-- begin --
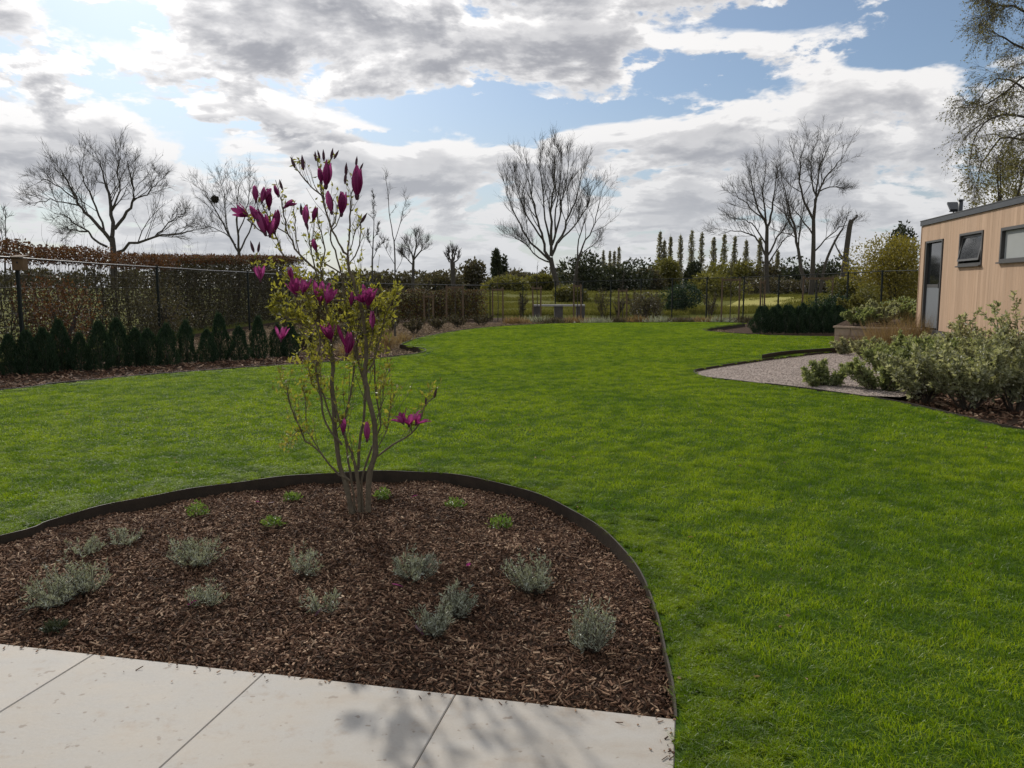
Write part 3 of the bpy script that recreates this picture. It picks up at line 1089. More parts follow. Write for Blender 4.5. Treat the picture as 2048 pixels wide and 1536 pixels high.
def sprays(acc, res, rng, per, length, rad, ang=.7, up=.25, droop=0.0, lv=1):
    """fine end twigs along all branches of level >= lv, made in one go; returns their lines"""
    P0, T0 = [], []
    for (p_, r_, l_) in res:
        if l_ < lv:
            continue
        m = per if l_ > lv else per // 2 + 1
        t_ = rng.uniform(.15, 1.0, m) * (len(p_) - 1)
        i_ = np.minimum(t_.astype(int), len(p_) - 2)
        f_ = (t_ - i_)[:, None]
        P0.append(p_[i_] * (1 - f_) + p_[i_ + 1] * f_)
        T0.append(p_[i_ + 1] - p_[i_])
    if not P0:
        return None
    P0, T0 = np.concatenate(P0), np.concatenate(T0)
    n = len(P0)
    T0 /= np.linalg.norm(T0, axis=1)[:, None] + 1e-9
    D = T0 + rand_dirs(n, rng) * ang + np.array([0, 0, up])
    D /= np.linalg.norm(D, axis=1)[:, None]
    L = length * rng.uniform(.4, 1.3, n)
    D2 = D + rng.normal(0, .25, (n, 3)) + np.array([0, 0, .2 * up - droop])
    D2 /= np.linalg.norm(D2, axis=1)[:, None]
    P1 = P0 + D * (L * .5)[:, None]
    P2 = P1 + D2 * (L * .5)[:, None]
    u = np.cross(D, rng.normal(size=(n, 3)))
    u /= np.linalg.norm(u, axis=1)[:, None]
    w = np.cross(D, u)
    V = []
    for (q, r) in ((P0, rad), (P1, rad * .75), (P2, rad * .4)):
        for k_ in range(3):
            a_ = k_ * 2.0944
            V.append(q + (u * math.cos(a_) + w * math.sin(a_)) * r)
    V = np.stack(V, axis=1).reshape(-1, 3)
    b = (np.arange(n) * 9)[:, None]
    F = []
    for s_ in (0, 3):
        for k_ in range(3):
            k2 = (k_ + 1) % 3
            F.append(np.concatenate([b + s_ + k_, b + s_ + k2, b + s_ + 3 + k2, b + s_ + 3 + k_], axis=1))
    acc.add(V, np.concatenate(F, axis=0))
    return P0, P1, P2


def limb_tree(name, label, depth, limbs, seed, r0, maxl=2, n=(7, 6), ratio=(.42, .5), up=.25, minr=.010, base=None, group=None,
              cat='tree', mat=None, ang=(28, 58), spread=.25, droop=0.0, twigmat=None, tmin=.3, per=5, twig=.9):
    """tree whose main limbs follow the given lines; finer growth comes by itself.
    limbs: list of (points in view, start radius factor, end radius factor)"""
    rng = np.random.default_rng(seed)
    bp = at(*(base or limbs[0][0][0]), depth)
    root = thing(name, label, cat, (bp.x, bp.y, bp.z), 0, group)
    trunk, crown = Acc(), Acc()
    tips = []
    allres = []
    for li, (pl, fa, fb) in enumerate(limbs):
        sl = 0.0 if li == 0 else rng.uniform(-spread, spread)
        pw = []
        acc_len = 0.0
        for i, q in enumerate(pl):
            if i:
                acc_len += math.hypot(q[0] - pl[i - 1][0], q[1] - pl[i - 1][1]) * depth / FPX
            pw.append(np.array(at(q[0], q[1], depth + sl * acc_len)))
        pw = smooth_line(pw, 3)
        res = []
        if li == 0:
            res.append((np.array(pw), np.linspace(r0 * fa, r0 * fb, len(pw)), 0))
        else:
            wob = np.array(pw)
            wob[1:-1] += rng.normal(0, r0 * .22, (len(wob) - 2, 3))
            grow(rng, wob, r0 * fa, r0 * fb, 0, maxl, res, n, ratio, ang, up, tmin, minr, droop)
        for (p_, r_, l_) in res:
            (trunk if l_ == 0 else crown).tube(p_, r_, 7 if l_ == 0 else (4 if l_ == 1 else 3))
        allres += res
    if per:
        tips = sprays(crown, allres, rng, per, twig, minr * .8, .75, up, droop)
    obj('trunk', trunk.mesh('trunk', True, bp), mat or M_DARKBARK, root)
    obj('crown', crown.mesh('crown', False, bp), twigmat or mat or M_DARKBARK, root)
    return root, tips, bp


# ------------------------------------------------------------------ bare trees beyond the fences
limb_tree('bare_tree', 'wide bare tree with a long low limb to the right, behind the left fence', 60, [
    ([(228, 580), (228, 540), (227, 505), (224, 475)], 1.0, .75),
    ([(232, 508), (260, 491), (310, 475), (350, 468), (385, 462)], .48, .12),
    ([(308, 475), (325, 460), (345, 440), (370, 425)], .25, .08),
    ([(222, 482), (200, 455), (170, 425), (152, 395), (132, 362), (120, 335)], .58, .10),
    ([(224, 475), (223, 430), (218, 385), (206, 355), (200, 320)], .62, .12),
    ([(229, 458), (255, 425), (268, 395), (260, 350), (255, 322)], .50, .10),
    ([(268, 398), (295, 388), (310, 372), (322, 352)], .22, .06),
    ([(215, 494), (190, 480), (175, 462), (145, 445), (132, 430), (108, 427)], .36, .08),
    ([(176, 463), (150, 461), (128, 470)], .2, .06),
    ([(210, 470), (195, 430), (180, 385), (165, 350), (155, 325)], .34, .08),
    ([(150, 398), (120, 375), (92, 360), (75, 365)], .22, .06),
    ([(160, 412), (125, 405), (90, 400), (68, 412)], .22, .06),
    ([(222, 420), (238, 380), (236, 340), (240, 312)], .28, .08),
], 3, .26, n=(10, 7), ratio=(.58, .55), minr=.010, per=4, twig=.6)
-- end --
§ **DIRECTIVE**:
All lines above containing the string "follow" are to be collected.

§ **FINAL RESULT**:
Write part 3 of the bpy script that recreates this picture. It picks up at line 1089. More parts follow. Write for Blender 4.5. Treat the picture as 2048 pixels wide and 1536 pixels high.
    """tree whose main limbs follow the given lines; finer growth comes by itself.